Le conseguenze sul piano sportivo sono indiscutibili: campionato falsato, con una classifica che sarà sempre virtuale. Le conseguenze sul piano della percezione condivisa dell’emergenza sono ancora peggiori. Passa un’altra volta il messaggio della sospensione, questa volta aggravata dalla scelta ‘a fini di lucro’.

Difficile che si possa sperare di gestire il panico generalizzato continuando a mettere insieme decisioni improvvisate. Prima di pensare all’immagine sarebbe il caso di pensare alla sostanza, fatta di una paralisi che continua a produrre danni. E di una lista di responsabilità che continua ad allungarsi.
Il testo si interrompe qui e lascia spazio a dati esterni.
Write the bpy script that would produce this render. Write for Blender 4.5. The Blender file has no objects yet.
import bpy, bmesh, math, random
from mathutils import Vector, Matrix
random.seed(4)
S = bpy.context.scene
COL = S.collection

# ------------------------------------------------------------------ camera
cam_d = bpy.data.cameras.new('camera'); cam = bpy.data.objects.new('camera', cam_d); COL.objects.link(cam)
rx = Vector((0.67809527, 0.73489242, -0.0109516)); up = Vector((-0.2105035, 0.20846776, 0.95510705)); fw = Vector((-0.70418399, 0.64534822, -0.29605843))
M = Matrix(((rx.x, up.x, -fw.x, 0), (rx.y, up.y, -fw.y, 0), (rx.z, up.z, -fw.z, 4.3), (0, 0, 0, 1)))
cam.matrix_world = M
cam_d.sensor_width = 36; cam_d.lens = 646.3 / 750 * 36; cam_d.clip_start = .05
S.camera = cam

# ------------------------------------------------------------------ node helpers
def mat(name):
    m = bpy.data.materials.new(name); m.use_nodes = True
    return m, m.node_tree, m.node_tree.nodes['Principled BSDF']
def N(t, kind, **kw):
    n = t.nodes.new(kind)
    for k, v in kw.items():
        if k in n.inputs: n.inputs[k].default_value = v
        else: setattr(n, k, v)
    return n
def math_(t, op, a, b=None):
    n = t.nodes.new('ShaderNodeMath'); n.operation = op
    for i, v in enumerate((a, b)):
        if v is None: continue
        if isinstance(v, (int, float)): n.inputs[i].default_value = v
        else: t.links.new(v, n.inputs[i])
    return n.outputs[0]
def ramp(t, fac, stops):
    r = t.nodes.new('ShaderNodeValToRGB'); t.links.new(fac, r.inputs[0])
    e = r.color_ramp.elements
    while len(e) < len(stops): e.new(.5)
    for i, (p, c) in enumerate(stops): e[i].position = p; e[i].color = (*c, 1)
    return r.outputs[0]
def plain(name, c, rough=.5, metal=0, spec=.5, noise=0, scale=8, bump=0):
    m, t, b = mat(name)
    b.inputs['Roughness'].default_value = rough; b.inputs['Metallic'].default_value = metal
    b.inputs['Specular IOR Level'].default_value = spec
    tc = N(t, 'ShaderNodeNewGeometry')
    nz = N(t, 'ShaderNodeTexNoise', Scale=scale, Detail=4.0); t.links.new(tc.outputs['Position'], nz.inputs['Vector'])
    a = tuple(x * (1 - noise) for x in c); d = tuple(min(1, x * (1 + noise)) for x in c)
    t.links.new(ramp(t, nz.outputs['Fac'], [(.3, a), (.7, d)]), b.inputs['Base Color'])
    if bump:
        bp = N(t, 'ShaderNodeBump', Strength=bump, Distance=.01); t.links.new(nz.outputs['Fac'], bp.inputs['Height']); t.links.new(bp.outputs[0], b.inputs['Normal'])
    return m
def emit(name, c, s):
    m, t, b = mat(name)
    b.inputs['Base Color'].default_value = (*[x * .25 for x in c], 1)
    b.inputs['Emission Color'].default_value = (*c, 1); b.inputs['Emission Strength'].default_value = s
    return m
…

A quelle del governo, a quelle di una politica incapace di dialogare nonostante le circostanze, si aggiunge una classe dirigente sportiva capace solo di calcolare interessi, e profitti, di parte.

Anche perché, se proprio si vuole pensare all’immagine, dopo il Governatore con la mascherina e il Governatore dei topi, non si sentiva il bisogno dei presidenti attaccati al portafoglio. La sensazione che prevale, ancora una volta, è che si prendano decisioni opportunistiche. Nonostante la situazione richieda lo sforzo di essere più trasparenti possibile. In politica e anche nel calcio.